I loved the teachers saw the need and did what they saw would lead to the biggest impact. I think it spoke to seeing the value in the work and wanting to make it even more impactful. They were operating to make sure that this work was going to make a difference. In order to do that, we needed to let the group evolve.

Skills Improve

Just like with students, teachers get better as they practice and apply the new skills. Be aware that this happens and will happen. There will be a time when progress is slow and you may question whether the process will get easier, have faith. I saw a noticeable improvement in the ability of the people involved in our learning sprints to apply the skills we had learned.

The 2 areas where I saw the biggest improvement were in deciding the focus and evaluating the sprint.
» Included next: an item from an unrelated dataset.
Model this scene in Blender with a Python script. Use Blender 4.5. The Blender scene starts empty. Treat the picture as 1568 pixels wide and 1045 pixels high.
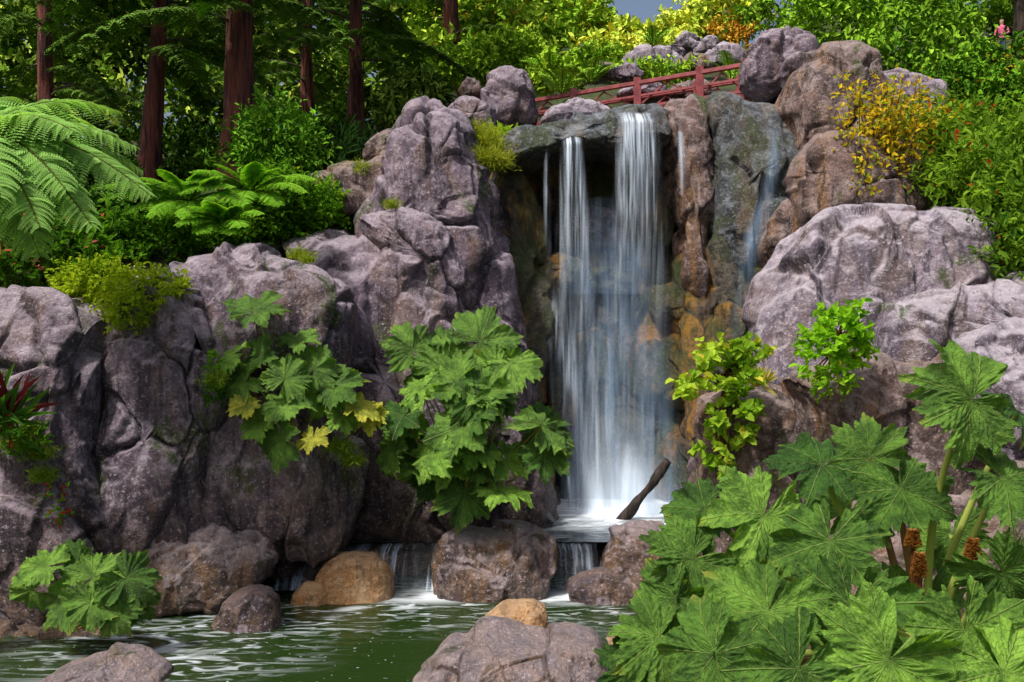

I have already spoken about how we improved defining our focus above. When it came to evaluating the efficacy or our sprints, teachers became more comfortable with the different methods that they thought would give them meaningful data. We tried, and still use, different techniques such as exit slips, surveys, work samples, and conferencing.

Over the past 6 months, I have seen teachers be able to evaluate whether their professional learning was making an impact on students. This is a shift from before. Not that what they were doing was or wasn’t, but now they know. Their skills improved, expect this when moving through the sprint process.

Conclusion

Getting Learning Sprints going at a school can be daunting. By sharing these lessons learned, I hope that others can put Learning Sprints in place easier and more effectively. This way of organizing Professional Development has had a big positive impact at our school, and I believe it has the power to work well for you too.